**Task description**
Write out the full listing exactly as given, minus the images.

start Collected material

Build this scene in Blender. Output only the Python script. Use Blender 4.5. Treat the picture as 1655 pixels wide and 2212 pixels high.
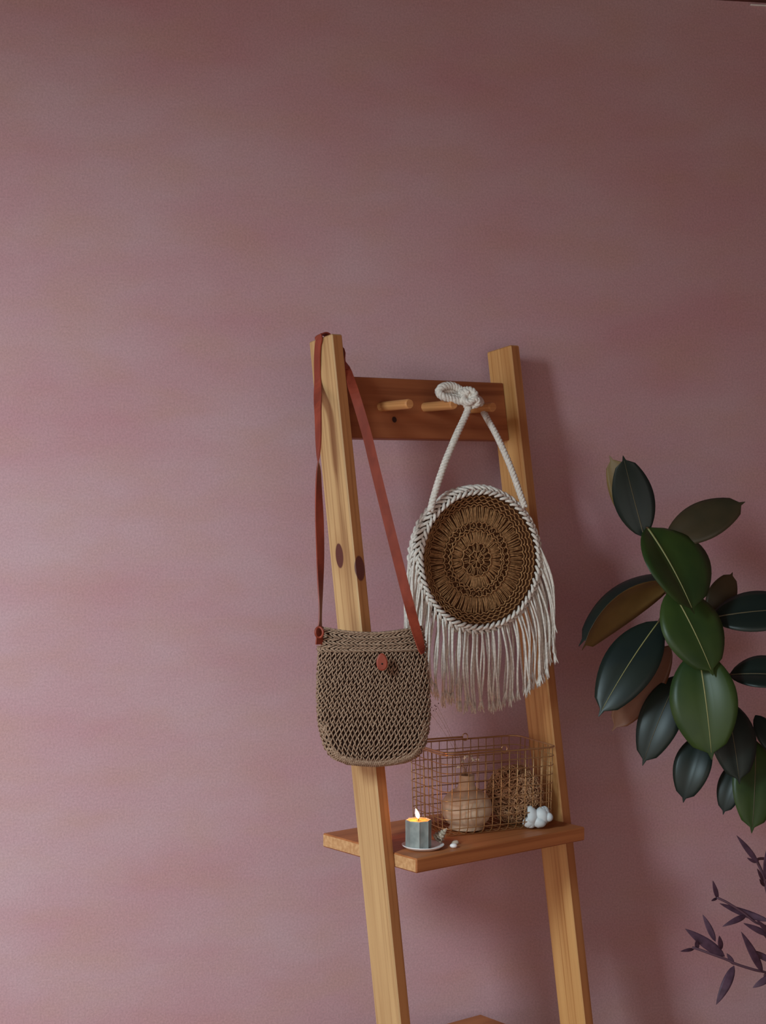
import bpy, math, random
from mathutils import Vector, Matrix
random.seed(7)
for o in list(bpy.data.objects): bpy.data.objects.remove(o)
SC = bpy.context.scene
COL = SC.collection
PI = math.pi

# ------------------------------------------------------------------ camera, world, light, exposure
PHI = 0.20                      # the wall is turned this much from the camera's image plane
CAM = Vector((-0.4972, -3.1875, 1.60))
PITCH = -0.0258
F = 3672.0
cam_d = bpy.data.cameras.new('camera'); cam = bpy.data.objects.new('camera', cam_d); COL.objects.link(cam)
cam.location = CAM; cam.rotation_euler = (PI/2+PITCH, 0, -PHI)
cam_d.sensor_fit = 'VERTICAL'; cam_d.sensor_height = 36.0; cam_d.lens = F/2212*36.0
cam_d.clip_start = 0.05
SC.camera = cam
w = bpy.data.worlds.new('room_light'); SC.world = w; w.use_nodes = True
w.node_tree.nodes['Background'].inputs[0].default_value = (1.0, 0.91, 0.83, 1)
w.node_tree.nodes['Background'].inputs[1].default_value = 1.22
# daylight from a window on the left, in front of the wall
kd = bpy.data.lights.new('window_daylight', 'AREA'); kd.shape = 'RECTANGLE'; kd.size = 0.42; kd.size_y = 0.7
kd.energy = 21.5; kd.color = (0.70, 0.92, 1.0); kd.spread = math.radians(94)
key = bpy.data.objects.new('window_daylight', kd); COL.objects.link(key)
key.location = (-1.66, -2.0, 2.27)
key.rotation_euler = (Vector((-0.65, 0, 0.30))-key.location).to_track_quat('-Z', 'Y').to_euler()
vs = SC.view_settings
vs.view_transform = 'Standard'; vs.look = 'None'; vs.exposure = 0.0; vs.gamma = 1.0; vs.use_curve_mapping = False

# ------------------------------------------------------------------ frames
LAD_YAW = 0.6831-PHI
LAD_O = Vector((0.0, -0.29, 1.832))           # front left top corner of the ladder's left upright
LEAN = 0.1592
UW, UD, GAP = 0.0232, 0.0673, 0.40            # upright width, depth, clear gap
RL = Matrix.Rotation(LAD_YAW, 3, 'Z')
RC = Matrix.Rotation(-PHI, 3, 'Z')
U_ = Vector((0, math.sin(LEAN), math.cos(LEAN)))
N_ = Vector((0, math.cos(LEAN), -math.sin(LEAN)))
def lad(x, y, z): return LAD_O + RL @ Vector((x, y, z))
def ladu(x, dd, s): return LAD_O + RL @ (Vector((x, 0, 0)) + N_*dd - U_*s)   # x across, dd into depth, s down the upright
def lvec(x, y, z): return RL @ Vector((x, y, z))
def cvec(r, f, u): return RC @ Vector((r, f, u))                             # right, away, up as seen by the photographer
def ray(px, py):
    u = (px-827.5)/F; v = (1106-py)/F
    return RC @ Vector((u, math.cos(PITCH)-v*math.sin(PITCH), math.sin(PITCH)+v*math.cos(PITCH)))
FWD = RC @ Vector((0, 1, 0))
def at(px, py, d):
    r = ray(px, py); return CAM + r*(d/r.dot(FWD))
def at_plane(px, py, p, n):
    r = ray(px, py); return CAM + r*((p-CAM).dot(n)/r.dot(n))
def depth_of(p): return (p-CAM).dot(FWD)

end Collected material

**Response for this exercise**
Build this scene in Blender. Output only the Python script. Use Blender 4.5. Treat the picture as 1655 pixels wide and 2212 pixels high.
import bpy, math, random
from mathutils import Vector, Matrix
random.seed(7)
for o in list(bpy.data.objects): bpy.data.objects.remove(o)
SC = bpy.context.scene
COL = SC.collection
PI = math.pi

# ------------------------------------------------------------------ camera, world, light, exposure
PHI = 0.20                      # the wall is turned this much from the camera's image plane
CAM = Vector((-0.4972, -3.1875, 1.60))
PITCH = -0.0258
F = 3672.0
cam_d = bpy.data.cameras.new('camera'); cam = bpy.data.objects.new('camera', cam_d); COL.objects.link(cam)
cam.location = CAM; cam.rotation_euler = (PI/2+PITCH, 0, -PHI)
cam_d.sensor_fit = 'VERTICAL'; cam_d.sensor_height = 36.0; cam_d.lens = F/2212*36.0
cam_d.clip_start = 0.05
SC.camera = cam
w = bpy.data.worlds.new('room_light'); SC.world = w; w.use_nodes = True
w.node_tree.nodes['Background'].inputs[0].default_value = (1.0, 0.91, 0.83, 1)
w.node_tree.nodes['Background'].inputs[1].default_value = 1.22
# daylight from a window on the left, in front of the wall
kd = bpy.data.lights.new('window_daylight', 'AREA'); kd.shape = 'RECTANGLE'; kd.size = 0.42; kd.size_y = 0.7
kd.energy = 21.5; kd.color = (0.70, 0.92, 1.0); kd.spread = math.radians(94)
key = bpy.data.objects.new('window_daylight', kd); COL.objects.link(key)
key.location = (-1.66, -2.0, 2.27)
key.rotation_euler = (Vector((-0.65, 0, 0.30))-key.location).to_track_quat('-Z', 'Y').to_euler()
vs = SC.view_settings
vs.view_transform = 'Standard'; vs.look = 'None'; vs.exposure = 0.0; vs.gamma = 1.0; vs.use_curve_mapping = False

# ------------------------------------------------------------------ frames
LAD_YAW = 0.6831-PHI
LAD_O = Vector((0.0, -0.29, 1.832))           # front left top corner of the ladder's left upright
LEAN = 0.1592
UW, UD, GAP = 0.0232, 0.0673, 0.40            # upright width, depth, clear gap
RL = Matrix.Rotation(LAD_YAW, 3, 'Z')
RC = Matrix.Rotation(-PHI, 3, 'Z')
U_ = Vector((0, math.sin(LEAN), math.cos(LEAN)))
N_ = Vector((0, math.cos(LEAN), -math.sin(LEAN)))
def lad(x, y, z): return LAD_O + RL @ Vector((x, y, z))
def ladu(x, dd, s): return LAD_O + RL @ (Vector((x, 0, 0)) + N_*dd - U_*s)   # x across, dd into depth, s down the upright
def lvec(x, y, z): return RL @ Vector((x, y, z))
def cvec(r, f, u): return RC @ Vector((r, f, u))                             # right, away, up as seen by the photographer
def ray(px, py):
    u = (px-827.5)/F; v = (1106-py)/F
    return RC @ Vector((u, math.cos(PITCH)-v*math.sin(PITCH), math.sin(PITCH)+v*math.cos(PITCH)))
FWD = RC @ Vector((0, 1, 0))
def at(px, py, d):
    r = ray(px, py); return CAM + r*(d/r.dot(FWD))
def at_plane(px, py, p, n):
    r = ray(px, py); return CAM + r*((p-CAM).dot(n)/r.dot(n))
def depth_of(p): return (p-CAM).dot(FWD)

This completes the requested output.